## Provided data
:::::

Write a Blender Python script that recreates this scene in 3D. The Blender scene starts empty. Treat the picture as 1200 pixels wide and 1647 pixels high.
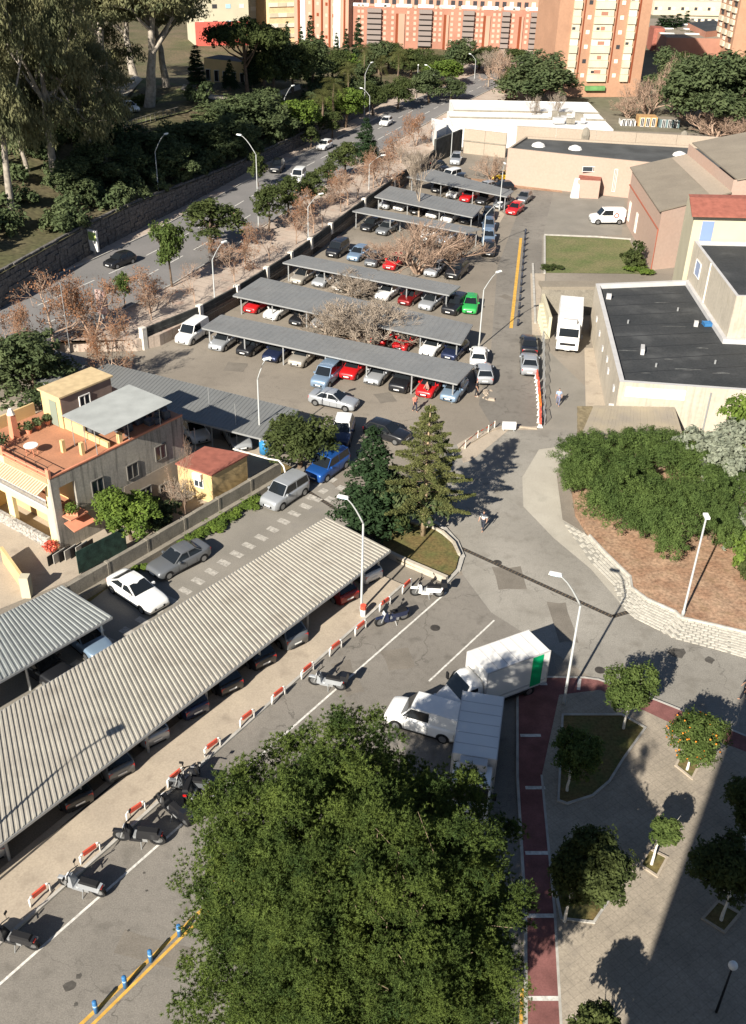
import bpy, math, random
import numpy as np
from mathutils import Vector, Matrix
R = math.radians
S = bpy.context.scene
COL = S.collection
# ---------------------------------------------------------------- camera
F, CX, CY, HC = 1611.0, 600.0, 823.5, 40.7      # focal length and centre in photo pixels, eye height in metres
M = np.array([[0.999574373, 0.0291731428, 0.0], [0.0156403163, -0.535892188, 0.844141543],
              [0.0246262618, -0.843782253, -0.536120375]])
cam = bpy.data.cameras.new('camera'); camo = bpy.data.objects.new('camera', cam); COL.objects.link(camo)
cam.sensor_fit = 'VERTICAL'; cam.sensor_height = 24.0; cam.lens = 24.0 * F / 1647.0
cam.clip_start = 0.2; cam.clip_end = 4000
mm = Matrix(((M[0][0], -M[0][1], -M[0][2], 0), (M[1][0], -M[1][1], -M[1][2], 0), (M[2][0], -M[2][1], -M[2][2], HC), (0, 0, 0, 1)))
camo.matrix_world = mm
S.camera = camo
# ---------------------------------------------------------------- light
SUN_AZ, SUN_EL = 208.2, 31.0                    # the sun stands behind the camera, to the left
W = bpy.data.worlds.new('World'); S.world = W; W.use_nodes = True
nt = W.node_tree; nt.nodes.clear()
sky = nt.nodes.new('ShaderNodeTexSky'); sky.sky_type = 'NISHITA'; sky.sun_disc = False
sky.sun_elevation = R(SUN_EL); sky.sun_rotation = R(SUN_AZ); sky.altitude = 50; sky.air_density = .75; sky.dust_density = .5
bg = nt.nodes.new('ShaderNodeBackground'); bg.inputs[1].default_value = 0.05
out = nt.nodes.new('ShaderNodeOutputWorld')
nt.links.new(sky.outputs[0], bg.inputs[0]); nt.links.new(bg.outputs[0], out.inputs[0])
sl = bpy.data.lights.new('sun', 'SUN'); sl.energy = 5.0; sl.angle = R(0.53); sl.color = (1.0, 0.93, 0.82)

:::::

## Task to complete
Report only a number: how many lines in the material above contain the string "scene".

## Task answer
2